No matter how much I read about the topic, I just could not grok it. The whole "state update" algorithm and sheer amount of different variables threw me off. Does anyone else feel the same way?




You are not alone! From what I've seen many people struggle with Kalman filters. If you want to build in depth understanding of them I heard lots of good things about this online book: https://github.com/rlabbe/Kalman-and-Bayesian-Filters-in-Pyt...


Yes, indeed!

What worked for me in the end, was to first understand state observers (e.g.
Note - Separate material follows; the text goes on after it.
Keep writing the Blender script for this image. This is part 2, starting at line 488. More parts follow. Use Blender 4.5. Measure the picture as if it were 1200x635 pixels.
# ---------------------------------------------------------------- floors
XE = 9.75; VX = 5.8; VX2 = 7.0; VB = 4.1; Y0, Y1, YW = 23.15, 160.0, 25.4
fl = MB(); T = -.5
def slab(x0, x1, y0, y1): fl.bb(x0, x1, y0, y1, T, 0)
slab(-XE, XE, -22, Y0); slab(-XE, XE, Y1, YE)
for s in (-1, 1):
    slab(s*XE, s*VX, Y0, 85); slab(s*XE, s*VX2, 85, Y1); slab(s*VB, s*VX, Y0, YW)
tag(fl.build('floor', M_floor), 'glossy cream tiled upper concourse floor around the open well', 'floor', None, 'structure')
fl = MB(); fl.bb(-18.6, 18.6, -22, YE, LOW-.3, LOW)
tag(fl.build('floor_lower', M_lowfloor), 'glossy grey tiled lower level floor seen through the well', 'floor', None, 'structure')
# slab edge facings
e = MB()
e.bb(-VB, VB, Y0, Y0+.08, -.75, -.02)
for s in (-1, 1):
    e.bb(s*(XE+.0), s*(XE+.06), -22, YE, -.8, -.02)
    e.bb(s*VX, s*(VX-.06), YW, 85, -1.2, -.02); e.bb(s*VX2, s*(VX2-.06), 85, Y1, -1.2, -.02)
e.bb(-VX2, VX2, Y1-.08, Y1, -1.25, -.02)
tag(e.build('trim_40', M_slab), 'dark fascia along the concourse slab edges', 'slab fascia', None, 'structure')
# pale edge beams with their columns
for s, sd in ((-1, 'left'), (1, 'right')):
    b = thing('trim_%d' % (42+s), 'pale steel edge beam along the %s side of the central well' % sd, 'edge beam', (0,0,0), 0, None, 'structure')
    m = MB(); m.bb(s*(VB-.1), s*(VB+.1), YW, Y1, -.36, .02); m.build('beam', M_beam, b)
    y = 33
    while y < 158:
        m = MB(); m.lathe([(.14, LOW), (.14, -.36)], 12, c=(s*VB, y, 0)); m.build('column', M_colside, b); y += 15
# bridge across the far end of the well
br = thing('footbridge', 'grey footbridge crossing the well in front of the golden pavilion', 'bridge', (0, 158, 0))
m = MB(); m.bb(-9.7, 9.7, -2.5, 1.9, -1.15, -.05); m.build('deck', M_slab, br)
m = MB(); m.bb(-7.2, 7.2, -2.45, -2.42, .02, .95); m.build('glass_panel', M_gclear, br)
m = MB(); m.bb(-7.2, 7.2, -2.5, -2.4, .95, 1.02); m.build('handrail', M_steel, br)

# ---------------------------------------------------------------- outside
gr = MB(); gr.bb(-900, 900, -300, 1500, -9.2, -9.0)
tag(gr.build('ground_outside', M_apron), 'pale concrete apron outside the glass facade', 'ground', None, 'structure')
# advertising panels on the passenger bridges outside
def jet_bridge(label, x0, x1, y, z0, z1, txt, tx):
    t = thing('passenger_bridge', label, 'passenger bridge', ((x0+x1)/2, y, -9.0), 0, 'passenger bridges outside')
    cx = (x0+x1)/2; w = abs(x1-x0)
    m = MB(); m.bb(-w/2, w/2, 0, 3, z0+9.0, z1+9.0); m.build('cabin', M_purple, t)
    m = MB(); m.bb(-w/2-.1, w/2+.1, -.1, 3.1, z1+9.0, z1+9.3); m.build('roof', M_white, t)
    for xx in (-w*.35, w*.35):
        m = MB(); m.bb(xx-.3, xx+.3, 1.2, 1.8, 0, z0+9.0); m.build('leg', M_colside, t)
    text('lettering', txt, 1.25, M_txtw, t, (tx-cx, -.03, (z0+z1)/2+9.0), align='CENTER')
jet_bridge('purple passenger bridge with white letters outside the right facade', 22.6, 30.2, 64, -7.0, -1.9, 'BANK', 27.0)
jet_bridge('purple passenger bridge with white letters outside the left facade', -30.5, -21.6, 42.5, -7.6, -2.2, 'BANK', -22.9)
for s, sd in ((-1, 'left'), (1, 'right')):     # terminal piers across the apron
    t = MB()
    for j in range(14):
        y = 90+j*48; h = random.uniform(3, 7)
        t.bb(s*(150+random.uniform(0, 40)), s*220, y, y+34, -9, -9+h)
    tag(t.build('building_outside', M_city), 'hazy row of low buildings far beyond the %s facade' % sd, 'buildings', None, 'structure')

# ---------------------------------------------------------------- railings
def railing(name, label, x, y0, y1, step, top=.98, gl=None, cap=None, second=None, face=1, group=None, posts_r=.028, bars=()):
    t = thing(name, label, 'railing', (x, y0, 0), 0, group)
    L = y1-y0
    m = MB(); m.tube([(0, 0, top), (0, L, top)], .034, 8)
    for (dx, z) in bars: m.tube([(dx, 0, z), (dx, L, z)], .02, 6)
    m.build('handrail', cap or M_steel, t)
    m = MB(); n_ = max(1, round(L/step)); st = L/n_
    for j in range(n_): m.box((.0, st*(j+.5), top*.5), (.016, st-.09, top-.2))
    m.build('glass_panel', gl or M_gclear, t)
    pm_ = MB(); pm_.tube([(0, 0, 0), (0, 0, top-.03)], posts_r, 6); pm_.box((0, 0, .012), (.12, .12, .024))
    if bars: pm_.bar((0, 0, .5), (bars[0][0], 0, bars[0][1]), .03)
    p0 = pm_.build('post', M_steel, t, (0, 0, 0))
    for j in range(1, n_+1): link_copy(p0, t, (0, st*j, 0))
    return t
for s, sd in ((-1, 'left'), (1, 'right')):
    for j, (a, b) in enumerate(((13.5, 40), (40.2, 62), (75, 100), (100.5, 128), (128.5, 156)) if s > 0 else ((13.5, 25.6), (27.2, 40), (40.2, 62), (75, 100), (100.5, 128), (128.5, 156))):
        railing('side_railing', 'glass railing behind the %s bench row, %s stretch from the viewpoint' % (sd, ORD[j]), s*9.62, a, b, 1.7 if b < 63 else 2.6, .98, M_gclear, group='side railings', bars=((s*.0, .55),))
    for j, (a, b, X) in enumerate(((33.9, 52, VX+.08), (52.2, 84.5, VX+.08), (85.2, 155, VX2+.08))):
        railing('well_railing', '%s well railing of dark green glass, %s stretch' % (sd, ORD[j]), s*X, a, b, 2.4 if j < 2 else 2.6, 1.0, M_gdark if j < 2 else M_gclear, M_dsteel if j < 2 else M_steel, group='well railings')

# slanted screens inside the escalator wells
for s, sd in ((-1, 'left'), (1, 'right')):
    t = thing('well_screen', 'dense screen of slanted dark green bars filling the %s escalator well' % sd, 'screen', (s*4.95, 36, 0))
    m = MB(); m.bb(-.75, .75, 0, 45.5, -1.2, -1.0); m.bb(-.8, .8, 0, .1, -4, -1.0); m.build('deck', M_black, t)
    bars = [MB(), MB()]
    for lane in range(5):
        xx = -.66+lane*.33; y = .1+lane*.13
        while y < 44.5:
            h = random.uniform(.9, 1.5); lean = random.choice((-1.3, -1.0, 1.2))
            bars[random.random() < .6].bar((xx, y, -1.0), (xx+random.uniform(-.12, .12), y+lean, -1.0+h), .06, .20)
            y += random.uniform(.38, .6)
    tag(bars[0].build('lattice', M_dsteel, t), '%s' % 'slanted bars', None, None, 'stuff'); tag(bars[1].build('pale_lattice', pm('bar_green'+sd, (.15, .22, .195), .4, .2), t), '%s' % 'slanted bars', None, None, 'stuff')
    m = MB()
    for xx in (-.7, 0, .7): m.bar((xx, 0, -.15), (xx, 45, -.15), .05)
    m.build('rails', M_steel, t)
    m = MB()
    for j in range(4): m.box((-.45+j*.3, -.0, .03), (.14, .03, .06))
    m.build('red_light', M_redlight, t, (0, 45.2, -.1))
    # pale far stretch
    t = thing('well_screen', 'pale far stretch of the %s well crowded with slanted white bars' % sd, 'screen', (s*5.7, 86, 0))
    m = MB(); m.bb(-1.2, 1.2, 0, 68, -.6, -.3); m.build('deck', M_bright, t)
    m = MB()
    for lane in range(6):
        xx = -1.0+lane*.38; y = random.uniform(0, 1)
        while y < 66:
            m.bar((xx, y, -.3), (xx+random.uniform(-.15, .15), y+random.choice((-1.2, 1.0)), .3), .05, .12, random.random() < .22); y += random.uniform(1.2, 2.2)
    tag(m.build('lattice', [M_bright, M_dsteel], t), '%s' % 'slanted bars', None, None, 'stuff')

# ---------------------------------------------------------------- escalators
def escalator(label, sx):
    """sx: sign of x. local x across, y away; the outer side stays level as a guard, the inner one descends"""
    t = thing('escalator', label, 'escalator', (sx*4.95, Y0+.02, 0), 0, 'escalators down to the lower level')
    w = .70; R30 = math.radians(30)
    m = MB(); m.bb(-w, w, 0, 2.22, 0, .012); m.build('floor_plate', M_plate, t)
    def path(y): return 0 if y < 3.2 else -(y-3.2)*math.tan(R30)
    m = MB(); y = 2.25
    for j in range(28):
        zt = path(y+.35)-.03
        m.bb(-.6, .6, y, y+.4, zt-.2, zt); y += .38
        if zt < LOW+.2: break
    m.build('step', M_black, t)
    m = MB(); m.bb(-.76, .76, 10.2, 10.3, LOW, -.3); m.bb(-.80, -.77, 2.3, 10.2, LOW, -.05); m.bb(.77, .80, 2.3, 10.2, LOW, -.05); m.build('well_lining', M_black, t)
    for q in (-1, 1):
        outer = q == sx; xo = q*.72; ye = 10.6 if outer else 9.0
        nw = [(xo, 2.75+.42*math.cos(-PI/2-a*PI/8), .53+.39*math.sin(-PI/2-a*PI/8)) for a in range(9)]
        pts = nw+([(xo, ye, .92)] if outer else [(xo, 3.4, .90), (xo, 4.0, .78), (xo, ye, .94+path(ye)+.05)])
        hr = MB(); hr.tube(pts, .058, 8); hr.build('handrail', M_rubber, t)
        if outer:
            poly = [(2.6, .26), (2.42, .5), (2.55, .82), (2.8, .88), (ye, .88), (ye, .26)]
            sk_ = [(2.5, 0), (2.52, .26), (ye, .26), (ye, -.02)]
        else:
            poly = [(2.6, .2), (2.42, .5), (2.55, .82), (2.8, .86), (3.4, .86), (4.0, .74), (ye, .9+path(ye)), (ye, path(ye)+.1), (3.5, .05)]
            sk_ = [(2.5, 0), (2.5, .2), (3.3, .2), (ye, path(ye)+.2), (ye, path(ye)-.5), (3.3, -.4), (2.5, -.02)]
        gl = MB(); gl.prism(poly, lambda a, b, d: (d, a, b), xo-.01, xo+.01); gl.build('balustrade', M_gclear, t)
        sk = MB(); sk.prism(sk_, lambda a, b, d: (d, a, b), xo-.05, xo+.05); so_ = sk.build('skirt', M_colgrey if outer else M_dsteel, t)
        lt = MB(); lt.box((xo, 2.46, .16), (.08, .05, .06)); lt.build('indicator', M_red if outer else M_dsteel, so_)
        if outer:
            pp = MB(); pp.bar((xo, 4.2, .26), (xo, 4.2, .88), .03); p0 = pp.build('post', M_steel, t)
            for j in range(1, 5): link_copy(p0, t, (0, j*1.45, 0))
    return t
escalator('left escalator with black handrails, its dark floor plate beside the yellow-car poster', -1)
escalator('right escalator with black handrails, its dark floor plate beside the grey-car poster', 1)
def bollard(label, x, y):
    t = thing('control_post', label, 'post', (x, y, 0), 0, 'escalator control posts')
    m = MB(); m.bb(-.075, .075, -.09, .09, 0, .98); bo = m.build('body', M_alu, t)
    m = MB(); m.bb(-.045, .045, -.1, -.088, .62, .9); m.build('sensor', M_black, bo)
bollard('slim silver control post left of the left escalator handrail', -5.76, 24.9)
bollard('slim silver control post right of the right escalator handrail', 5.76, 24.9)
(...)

Luenberger observers) and then consider a Kalman filter as an optimal observer, where the observer gain is the steady-state Kalman gain.

The whole duality between state-feedback design and observer design -- and LQR and Kalman filters. Then it made sense :-)


The book "Probabilistic Robotics" explains the Kalman filter really well by putting it in the larger context as a Bayesian filter. I understood it only after reading that book


I haven't read that book, but seeing it as a Bayesian filter made it click for me. All the control theory guys who just handwaved with "it's basically a stochastic Luenberger observer" didn't capture the essence of the filter for me. With a strong statistics background it was much better to go from Bayesian first principles to the Kalman filter.



I totally understand where you are coming from. I read multiple tutorials and even implemented Kalman filters in Python, Matlab, and C++ for a balancing robot project. I never really understood what was happening even though I knew what the Kalman filter is used for and when I need it. The thing that "clicked" for me is that multiple measurements are always more accurate than a single measurement. That's why there is the feedback loop that derives the predicted value and the uncertainty that is associated with it. By combining the predicted value and the measured value (and their uncertainties), you get a more accurate measurement. Then you can use this more accurate measurement to "correct" your predictions so that the next prediction has even less uncertainty. This perpetuality is why Kalman filters lead to the "true" state.


The whole "state update" algorithm and sheer amount of different variables threw me off.

Imo it starts with the name, it tells nothing and probably implies something different. It is the dynamic programming of control theory.


So true. Filters should be reserved for something like low pass filters.